Berlin



Migrating implies facing the urgency of finding a habitable place to live while at the same time facing the process of letting go of the places that had previously defined our identity. In Berlin, the housing crisis is undeniable and affects us permanently. In this context it becomes complex to found and maintain spaces of rest and relaxation where we can express ourselves and continue to discover who we are.
Through deep listening exercises, self-massages and the design of collective fictions, our workshop proposal consisted of building a Siestaria, a community space of rest and reverie. In this shared territory, we developed relaxation, self-perception and self-care practices for migrant identities.
Prioritizing to be present in the subtle, the affective and the contact, we talked with each other and with our dreams to think about the particularities of a Siestaria that embraces and roots us. A space for everyone that, at the same time, represents each one of us.



What do we migrants dream about when we want to rest?
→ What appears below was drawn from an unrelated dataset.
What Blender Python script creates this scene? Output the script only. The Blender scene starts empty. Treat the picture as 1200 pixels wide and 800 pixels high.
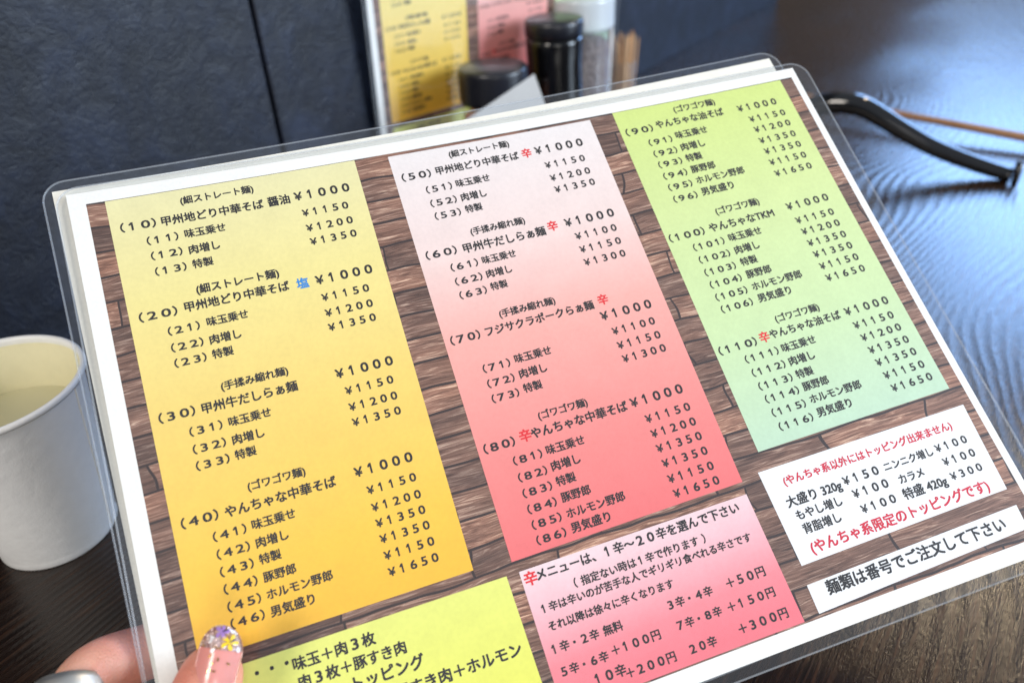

Sleeping amazes us for its indecipherable and, at the same time, essential quality. The siesta, in particular, has the added bonus of being a more capricious sleep, extra, with the taste of a prize. It is a subtle rebellion against a system that prioritizes production, doing as much as possible and extreme effort as a virtue. The nap puts a brake on this duty to be and allows us to cut the day to get into that world of the incomprehensible, own and powerful. It gives us information through dreams, helps us to process and digest what happens to us, connects us with the unknown and invites us, for a while, to live fantasies and situations that in physical reality, with our bodies, become very difficult or even impossible. We may remember minimal fragments of these adventures, but they have happened. We like to think of this irrational unfolding of our personal universe as a moment in which our deepest forms are filtered, a territory to which we can always return.








During the sessions, we made a series of photogrammetries, also known as 3D scans, as a method of documentation complementary to traditional audio-visual media as a way of linking the previows and following editions of Siestaria into a virtual map.